With the release of MCII early last month, it became clear that Long Beach export Mikal Cronin had crafted a record that infused the garage-rock prototype of his peers with more heart than many of them could manage in a career beneath all the bluster. Whether or not they were favorable (they were, actually, always favorable), the comparisons with his friend and collaborator Ty Segall had grown tiresome in the two years since Cronin's self-titled debut, and his emotionally fraught old soul has finally come to be lauded in its own right. All of this is justified. MCII is is one of 2013’s most accomplished releases, a joyous combination of heart-on-sleeve indie rock and psychedelia that reveals its creator as one of the most paradoxically self-assured authors of self-conflict in his generation.

All of this is in evidence before Cronin even steps towards the microphone at Mississippi Studios.

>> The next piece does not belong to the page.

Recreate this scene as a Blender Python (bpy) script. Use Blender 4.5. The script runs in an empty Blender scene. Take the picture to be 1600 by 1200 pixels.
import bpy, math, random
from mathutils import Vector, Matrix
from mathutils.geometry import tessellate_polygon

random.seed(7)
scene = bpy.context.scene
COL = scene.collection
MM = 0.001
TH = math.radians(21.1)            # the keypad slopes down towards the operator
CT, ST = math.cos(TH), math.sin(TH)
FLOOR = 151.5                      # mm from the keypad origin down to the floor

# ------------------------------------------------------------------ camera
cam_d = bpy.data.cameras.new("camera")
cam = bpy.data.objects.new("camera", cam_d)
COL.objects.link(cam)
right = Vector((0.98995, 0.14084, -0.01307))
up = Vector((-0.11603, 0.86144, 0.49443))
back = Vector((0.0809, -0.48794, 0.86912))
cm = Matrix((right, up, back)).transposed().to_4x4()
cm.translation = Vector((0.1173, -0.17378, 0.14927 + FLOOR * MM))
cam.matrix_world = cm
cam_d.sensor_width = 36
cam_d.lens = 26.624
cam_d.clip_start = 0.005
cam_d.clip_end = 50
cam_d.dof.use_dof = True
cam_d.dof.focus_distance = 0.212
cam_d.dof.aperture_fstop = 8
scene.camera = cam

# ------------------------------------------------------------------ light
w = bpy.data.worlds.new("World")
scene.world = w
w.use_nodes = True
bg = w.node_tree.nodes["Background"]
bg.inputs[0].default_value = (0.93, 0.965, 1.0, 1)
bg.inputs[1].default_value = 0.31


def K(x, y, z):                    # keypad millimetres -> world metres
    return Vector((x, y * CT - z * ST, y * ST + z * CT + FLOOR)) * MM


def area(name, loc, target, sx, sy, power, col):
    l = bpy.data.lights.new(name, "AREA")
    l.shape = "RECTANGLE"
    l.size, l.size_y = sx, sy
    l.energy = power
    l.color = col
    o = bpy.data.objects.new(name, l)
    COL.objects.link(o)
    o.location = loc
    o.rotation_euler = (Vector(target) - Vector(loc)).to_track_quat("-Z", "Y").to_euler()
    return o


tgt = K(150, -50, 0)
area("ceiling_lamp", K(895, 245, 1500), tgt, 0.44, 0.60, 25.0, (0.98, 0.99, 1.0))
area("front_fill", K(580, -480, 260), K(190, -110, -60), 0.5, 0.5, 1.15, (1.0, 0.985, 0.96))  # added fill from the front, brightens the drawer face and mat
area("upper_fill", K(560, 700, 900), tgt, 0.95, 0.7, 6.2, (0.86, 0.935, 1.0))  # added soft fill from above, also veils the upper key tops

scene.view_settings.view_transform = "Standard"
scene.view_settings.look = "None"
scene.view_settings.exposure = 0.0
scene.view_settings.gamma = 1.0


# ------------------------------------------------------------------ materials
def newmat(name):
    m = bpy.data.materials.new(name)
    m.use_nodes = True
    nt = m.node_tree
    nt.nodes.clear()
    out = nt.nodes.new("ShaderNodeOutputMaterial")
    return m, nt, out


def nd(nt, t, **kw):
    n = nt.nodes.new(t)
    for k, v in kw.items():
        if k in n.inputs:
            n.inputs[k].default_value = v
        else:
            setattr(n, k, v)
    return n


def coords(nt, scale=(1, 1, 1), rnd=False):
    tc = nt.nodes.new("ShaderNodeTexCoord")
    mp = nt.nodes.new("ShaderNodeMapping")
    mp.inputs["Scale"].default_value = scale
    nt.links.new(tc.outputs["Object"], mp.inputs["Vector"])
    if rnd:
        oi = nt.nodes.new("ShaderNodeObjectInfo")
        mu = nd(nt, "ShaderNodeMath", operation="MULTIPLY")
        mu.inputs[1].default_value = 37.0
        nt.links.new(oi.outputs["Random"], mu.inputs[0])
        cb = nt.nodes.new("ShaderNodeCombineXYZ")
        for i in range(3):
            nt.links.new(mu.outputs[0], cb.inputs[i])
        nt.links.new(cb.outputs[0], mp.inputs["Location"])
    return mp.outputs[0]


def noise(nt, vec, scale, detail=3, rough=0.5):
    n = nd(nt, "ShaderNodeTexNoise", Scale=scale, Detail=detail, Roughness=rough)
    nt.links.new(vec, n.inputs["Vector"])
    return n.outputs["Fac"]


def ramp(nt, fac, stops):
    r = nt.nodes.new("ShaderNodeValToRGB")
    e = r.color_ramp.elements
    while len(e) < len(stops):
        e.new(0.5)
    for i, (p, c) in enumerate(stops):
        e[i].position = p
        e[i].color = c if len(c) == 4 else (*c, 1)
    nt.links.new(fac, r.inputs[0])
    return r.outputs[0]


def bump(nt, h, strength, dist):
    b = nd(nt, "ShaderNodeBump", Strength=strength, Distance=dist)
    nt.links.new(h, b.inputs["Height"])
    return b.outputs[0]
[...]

His long hair draped over the shoulders of his tie-dye T-shirt, Cronin looks like a more charming, fresh-faced Jimmy Page and his smile is half embarrassed, half ecstatic. Then, as if it was the easiest thing imaginable, he sings the a cappella introduction to "Is It Alright," originally a rich harmony, completely on his own without missing a note. Calling him shy—as so many critics have chosen to—seems hasty. The modest confidence that underpins his set can be seen in the punch he gives to "Get Along" and the swagger with which he bleeds into "Apathy," wheeling away to Emily Rose Epstein’s drum kit and throwing himself head first into another solo.

With this in mind, you’re forced to question why Cronin introduces new songs into his set so late, as if MCII hadn’t been released yet—particularly when "Weight" and "Am I Right" border on flawless when he does get to playing them. Why, too, does Cronin choose to cover Wreckless Eric’s "(I’d Go the) Whole Wide World" for his encore, rather than taking his foot off the pedal to showcase the delicate beauty of a track like "Don’t Let Me Go"?

In the end you have to go back to that smile. With MCII, Mikal Cronin has struck out on his own, not content with the constant comparisons to his friends or peers, affording him the opportunity to construct his identity in opposition to them. It’s that smile that shows he’s aware of the subtlety and soul that make up his songs, and that they will shine through the reverb and distortion, regardless of which songs they may be.